Squadle, the Cambridge-based restaurant-tech startup, announced on Wednesday that it raised $3 million from Companyon Ventures, Walnut Ventures, in a round led by a private investor.
The round comes after the five-year-old company raised about $1 million in angel investments in 2016.
Most of the funding will go toward building operations, but a “sizable portion” will help launch Squadle Genius, a new artificial intelligence-based video monitoring product, CEO Le Zhang said.
Squadle bills itself as a technology company that replaces restaurants' paper logs and books to automate most tedious tasks. It also makes products that maintain food-storage temperatures and food-safety by linking into wireless sensors and monitors.
The newest addition, Squadle Genius, will use in-store video camera feeds to monitor tables and other areas of restaurants or stores, so employees don't have to.
“It uses video surveillance to spot issues in real time,” said Zhang.
Issues could be empty display cases, open doors, stuffed trash cans or messed up marketing material.
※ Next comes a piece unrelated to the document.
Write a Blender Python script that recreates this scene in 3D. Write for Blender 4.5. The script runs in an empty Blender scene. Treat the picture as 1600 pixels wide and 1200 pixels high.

He gives an example of a Big Mac burger left on table unattended.
“We can detect that and if it has been sitting around too long,” he said.
If the item appears to be trash or otherwise out of place, an alert will be sent out for an employee to take care of it.
“We see it as freeing up someone from having to walk around and use their eyes to see if tables are dirty,” he said, noting that employees at restaurants often are burdened with many chores that have nothing to do with preparing and serving food.
Squadle is now seeking video hardware partnerships, as the product rolls out in several restaurants.
"I am extremely bullish on that technology," said Tom Lazay, a managing partner of Companyon Ventures, an investor in the newest round.
Lazay met with Squadle about six months ago and was sold on the startup while performing due diligence, when a large franchise owner became a customer, said Lazay. Among Squadle’s partnerships are Dunkin’ Brands and McDonald's franchises.
Lazay said that Squadle's technology would not take away the jobs of employees.
"It gives them analytics and insights they would not otherwise have," he said. "I think it makes the staff more efficient."